National

Prince’s right to free speech a hot topic in Japan

Kyodo

A remark by Prince Akishino, who will become first in line to the throne next year, has stirred controversy over how freely members of the Imperial family can speak about contentious matters because the Constitution prohibits the head of the family from being involved in politics.

In a rare move for a royal, Prince Akishino, second son of the outgoing Emperor Akihito, questioned the government’s decision to use a massive amount of public money for a Shinto-related ritual to take place in November next year as part of the ascension of Crown Prince Naruhito.

“I wonder whether it is appropriate to cover the highly religious event with state funds,” the prince said during a recent news conference for his 53rd birthday, baffling senior bureaucrats of the Imperial Household Agency as well as many experts on royal family matters.

Major Japanese media outlets covered his comments extensively Friday morning, prompting many in Japan to revisit not only the principle of the separation of state and religion, but the issue of how freely members of the Imperial family can speak in public.

The Emperor and his family members have generally refrained from making political remarks as the Constitution, compiled after Japan’s surrender in World War II, stipulates the emperor “shall not have powers related to government.”

The prince has “crossed the line,” an official of the agency said. Another criticized the prince’s remark, saying, “It is hard to understand why (the prince) stuck his nose into the matter of the Crown Prince, who will engage in the rite.”

Emperor Akihito, his first son Crown Prince Naruhito and Prince Akishino typically give news conferences ahead of their birthdays.

But only Prince Akishino speaks to reporters without prepared text on hand as a matter of practice, which means his aides and other agency bureaucrats have few opportunities to know in advance what he will say in public.

It was not the first time that remarks made by Prince Akishino have led to various disputes.

In 2004 Crown Prince Naruhito questioned the treatment of his ailing wife Masako, saying, “There were developments that were regarded as denying her a career and going against her personality.”

After the remark made headlines and worried the Emperor, Prince Akishino challenged his elder brother, telling reporters that the Crown Prince should have made the remark through consultation with their father in advance. A number of media outlets, including foreign media, highlighted the apparent Imperial family split.

Prince Akishino also proposed Japan discuss setting a retirement age for the Emperor at his 2011 birthday news conference, years before the country authorized the abdication. The Emperor will turn 85 on Dec. 23.

An official involved in the agency said, “It seems that the prince believes it is a good thing that people know there are differences in the Imperial family.”

“It should not be a problem in light of the Constitution if a member of the Imperial family makes such a remark,” said Koichi Yokota, an expert on the top law who serves as professor emeritus at Kyushu University.

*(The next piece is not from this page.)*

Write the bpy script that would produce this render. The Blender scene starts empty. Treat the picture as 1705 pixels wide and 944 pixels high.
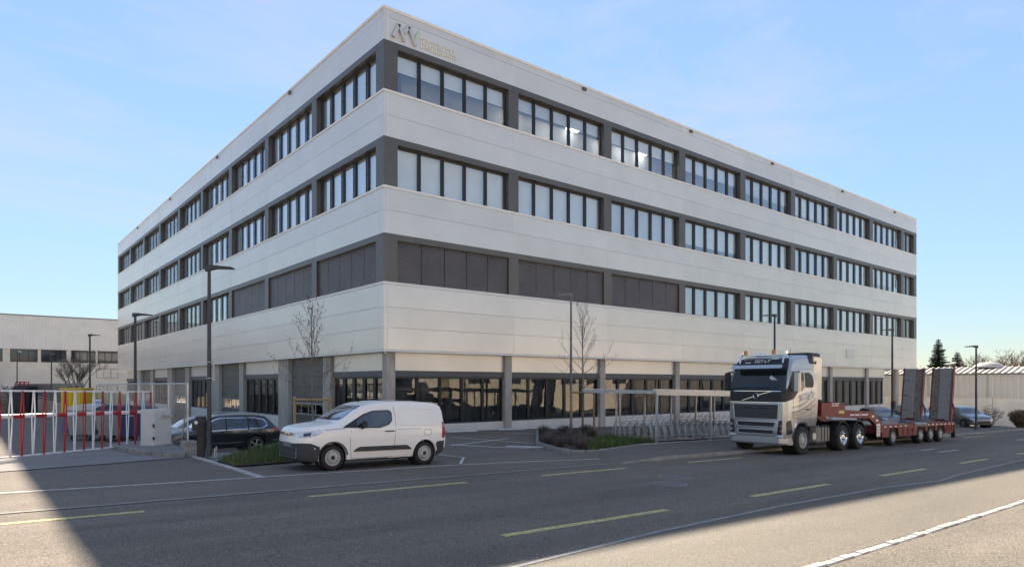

“The Constitution bans the emperor from involvement in government but does not mention royal family members apart from the emperor,” Yokota said in support of Prince Akishino’s right to free speech.

Isao Tokoro, another constitutional expert who serves as professor emeritus at Kyoto Sangyo University, urged Prince Akishino to be more careful about his remarks.

“I would like him to recognize the weight of the position he will take six months later, and use caution when making remarks, such as by consulting with people around him,” Tokoro said.

Nonfiction writer Masayasu Hosaka, who has written many books on modern Japanese history, said, “I regarded the prince’s remark as a strong message from the Imperial family that they want people to think seriously about the principle of separation of state and religion.”